Suzlon Energy is one of the largest renewable energy solutions providers in India and it manufactures wind turbine generators and related components. I 

The Pune-based company recently won a 201.6 MW order from O2 Power Private Limited (Teq Green Power XI Private Limited). This order is significant and involves the installation of 64 of its largest wind turbine generators (WTGs) with a Hybrid Lattice Tubular (HLT) tower and a rated capacity of 3.15 MW each. The project is expected to be commissioned in 2025. 

“This order demonstrates the trust that customers have in Suzlon’s expertise as well as our 3 MW series of products. We believe that our 3 MW series will be a true game changer for the sector to accelerate and scale up wind energy installations in the country in line with our national targets of 500 GW non‐fossil fuel installations by 2030,” said JP Chalasani, Chief Executive Officer, Suzlon Group. 

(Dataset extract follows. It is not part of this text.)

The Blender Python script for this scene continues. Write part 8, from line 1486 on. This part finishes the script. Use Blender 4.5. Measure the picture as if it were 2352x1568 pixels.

Brokerage house JM Financial expects a strong pick-up in the company’s performance, amid industry tailwinds, a deleveraged balance sheet and a robust order. The brokerage has a buy rating on the stock with a target price of ₹ 30.00 per share which is likely achievable in September 2024. This represents an upside of nearly 28 percent as compared to the company’s share price of ₹ 23.50. 

In the past six months, Suzlon Energy’s share price has increased by 186.59 percent, from ₹ 8.20 apiece to ₹ 23.50, delivering multibagger returns. Therefore an investment of ₹ 1 lakh in the company’s shares six months ago, is worth ₹ 2.86 lakhs today! 

With a market capitalization of ₹ 30,422 crores, Suzlon Energy is a mid-cap company. Its shares were trading at a price-to-earnings ratio (P/E) of 50.33, which is higher than the industry P/E of 26.31, indicating that the stock might be overvalued as compared to its peers. 

As per the latest shareholding pattern, retail investors hold a 72.80 percent stake in it, followed by promoters with 14.50 percent, foreign institutions with 6.81 percent, domestic institutions with 5.15 percent and mutual funds with 0.74 percent.